Western Electric, 114, Put on Retirement List

By Karen W. Arenson
The New York Times

December 15, 1983

After more than 100 years of corporate life, first as an independent company and then as the manufacturing arm of the American Telephone and Telegraph Company, the Western Electric Company will be dissolved on Jan. 1, A.T.& T. said yesterday. The giant company's people and plants will spread among other divisions of the new A.T.& T.

Western Electric has become virtually synonymous with the telephone in America and its manufacturing expertise has long been held up as an example of how to do things right. But its name will survive only in corporate history and as a brand on some - but not all - of the equipment A.T.& T. produces.

A newer organization, A.T.& T. Technologies, set up to meet A.T.& T.'s competitive needs after divestiture, will assume Western Electric's corporate charter, its financial obligations and its other commitments, officials said at a news conference yesterday.

Backing the A.T.& T. Name

''We could have chosen to call this new enterprise Western Electric,'' said Charles L. Brown, A.T.& T.'s chairman. ''We chose instead to put all our resources and reputation behind the A.T.& T. name.''

Donald E. Procknow, Western Electric's 61-year-old president, will be vice chairman of the new company. A.T.& T. Technologies will be the umbrella organization for A.T.& T.'s unregulated business, such as consumer products, each with its own manufacturing and production capabilities, as well as development and marketing responsibilities. It will have $20 billion in assets, 250,000 employees and projected revenues in 1984 of $24 billion.

James E. Olson, vice chairman of A.T.& T. and chairman of A.T.& T. Technologies, noted that the company will no longer need a manufacturing and supply arm after Jan. 1 because ''there will not be a Bell System.'' But, he added, ''All those factories, those skills, are still in place.''

Mr. Olson added that the submersion of Western Electric in the rest of A.T.& T. in no way foreshadowed any similar fate for Bell Labs, A.T.& T.'s research arm.

Little Financial Impact Seen

The corporate reorganization is expected to have little direct financial impact, although analysts said it could achieve some cost savings.

''There was beginning to be an awful lot of duplication in their corporate structure,'' said Ivan Wolff, a telecommunications analyst at Donaldson, Lufkin & Jenrette. ''This should eliminate double overhead.''

But more important than the financial impact, Mr. Wolff suggested, is the strategic choice A.T.& T. has made. ''They could have allowed Western Electric to take over the rest of the organization,'' he noted.

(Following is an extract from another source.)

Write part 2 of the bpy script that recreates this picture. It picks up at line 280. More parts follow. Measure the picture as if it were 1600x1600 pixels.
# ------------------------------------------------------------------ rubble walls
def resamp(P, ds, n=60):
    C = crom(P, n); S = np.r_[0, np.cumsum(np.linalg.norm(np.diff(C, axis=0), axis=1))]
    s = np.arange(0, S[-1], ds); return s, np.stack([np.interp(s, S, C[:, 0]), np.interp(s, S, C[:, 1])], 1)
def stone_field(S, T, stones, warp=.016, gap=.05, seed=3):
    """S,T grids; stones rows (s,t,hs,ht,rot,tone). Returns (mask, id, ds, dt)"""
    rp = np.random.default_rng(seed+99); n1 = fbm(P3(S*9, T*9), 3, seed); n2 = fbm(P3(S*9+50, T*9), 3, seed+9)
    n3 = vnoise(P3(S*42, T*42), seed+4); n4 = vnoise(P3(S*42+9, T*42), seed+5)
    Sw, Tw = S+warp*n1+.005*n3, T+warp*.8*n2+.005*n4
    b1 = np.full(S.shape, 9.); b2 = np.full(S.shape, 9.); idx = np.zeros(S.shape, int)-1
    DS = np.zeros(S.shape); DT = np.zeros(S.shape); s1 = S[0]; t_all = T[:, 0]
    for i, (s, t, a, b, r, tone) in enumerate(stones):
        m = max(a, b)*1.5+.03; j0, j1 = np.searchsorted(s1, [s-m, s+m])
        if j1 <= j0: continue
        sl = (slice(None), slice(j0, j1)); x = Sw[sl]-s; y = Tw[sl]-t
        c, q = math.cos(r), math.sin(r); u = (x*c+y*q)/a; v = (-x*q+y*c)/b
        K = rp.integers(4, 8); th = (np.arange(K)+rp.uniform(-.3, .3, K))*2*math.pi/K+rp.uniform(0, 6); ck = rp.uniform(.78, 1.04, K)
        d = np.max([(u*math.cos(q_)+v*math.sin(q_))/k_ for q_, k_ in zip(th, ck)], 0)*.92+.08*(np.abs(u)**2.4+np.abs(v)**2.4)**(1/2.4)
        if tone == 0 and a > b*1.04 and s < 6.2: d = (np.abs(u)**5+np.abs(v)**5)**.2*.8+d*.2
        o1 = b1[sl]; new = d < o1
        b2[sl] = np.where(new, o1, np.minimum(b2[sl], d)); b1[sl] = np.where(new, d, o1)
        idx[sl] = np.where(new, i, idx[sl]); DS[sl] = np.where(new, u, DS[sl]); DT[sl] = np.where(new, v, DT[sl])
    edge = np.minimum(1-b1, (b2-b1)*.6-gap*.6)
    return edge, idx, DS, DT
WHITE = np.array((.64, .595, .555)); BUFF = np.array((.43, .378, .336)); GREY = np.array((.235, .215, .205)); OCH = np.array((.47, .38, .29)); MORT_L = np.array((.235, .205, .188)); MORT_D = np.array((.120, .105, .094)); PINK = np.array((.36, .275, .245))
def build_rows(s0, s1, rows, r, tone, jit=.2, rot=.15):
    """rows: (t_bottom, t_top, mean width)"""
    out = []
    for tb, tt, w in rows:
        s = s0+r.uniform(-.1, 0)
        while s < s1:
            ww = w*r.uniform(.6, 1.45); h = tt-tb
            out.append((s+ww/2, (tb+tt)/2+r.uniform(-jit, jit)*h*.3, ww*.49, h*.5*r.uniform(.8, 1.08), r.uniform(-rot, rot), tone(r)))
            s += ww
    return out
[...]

''The fact that they did it this way is a recognition on their part that marketing and software are more important, and hardware is less important, he said. ''It is a requirement, but it is not the whole game.''

Mark Luftig, an analyst at Salomon Brothers, added, ''Basically, A.T.& T. seems to be modeling itself after I.B.M.''

The projected end of Western Electric as a company created more of a stir among students of industry than on Wall Street.

'The End of an Era'

Charles A. Myers, an industrial organization expert and professor emeritus at the Massachusetts Institute of Technology, saw the move as ''the end of an era, of a company known for its forward-looking management and employee relations.''

And D. Quinn Mills, a professor of business administration at the Harvard Business School, said, ''It's one of the largest industrial organizations and one of the most successful, and it will be sorely missed. But this makes a lot of sense. I've been waiting for it to happen.''

Western Electric was founded in 1869 in Cleveland. Among its early products were the first commercial typewriter and Thomas Edison's ''electric pen,'' a forerunner of the mimeograph machine.

A.T.& T. bought Western Electric in 1881, and in this partnership, Western grew into a corporate giant. Taken alone, it ranked as the 22d-largest industrial corporation in America at the end of 1982, with 20 manufacturing sites, 28 service centers and some 150,000 employees.

During its corporate lifetime, it manufactured more than 335 million telephones and produced more than 1 billion circuit miles of wire.

Aside from its sheer bulk, Western Electric was also one of the most studied corporations in the United States. Its Hawthorne Works in Cicero, Ill., was the site of a landmark study in industrial relations.

Researchers there found that productivity rose as the light was increased, but that it did not fall as the lights were turned down again. They realized that the change in output had nothing to do with the level of light, but with the extra attention being paid to the workers.

''The Hawthorne Effect rippled through industrial relations literature,'' Professor Myers remarked.

The demise of Western Electric comes against a backdrop of recent financial losses, plant closings, and layoffs. In the third quarter of 1983, the company reported a loss of $165.6 million, most of it attributable to a strike that shut manufacturing and service operations for three weeks in August. In 1982, Western Electric earned $337 million on revenues of $12.6 billion.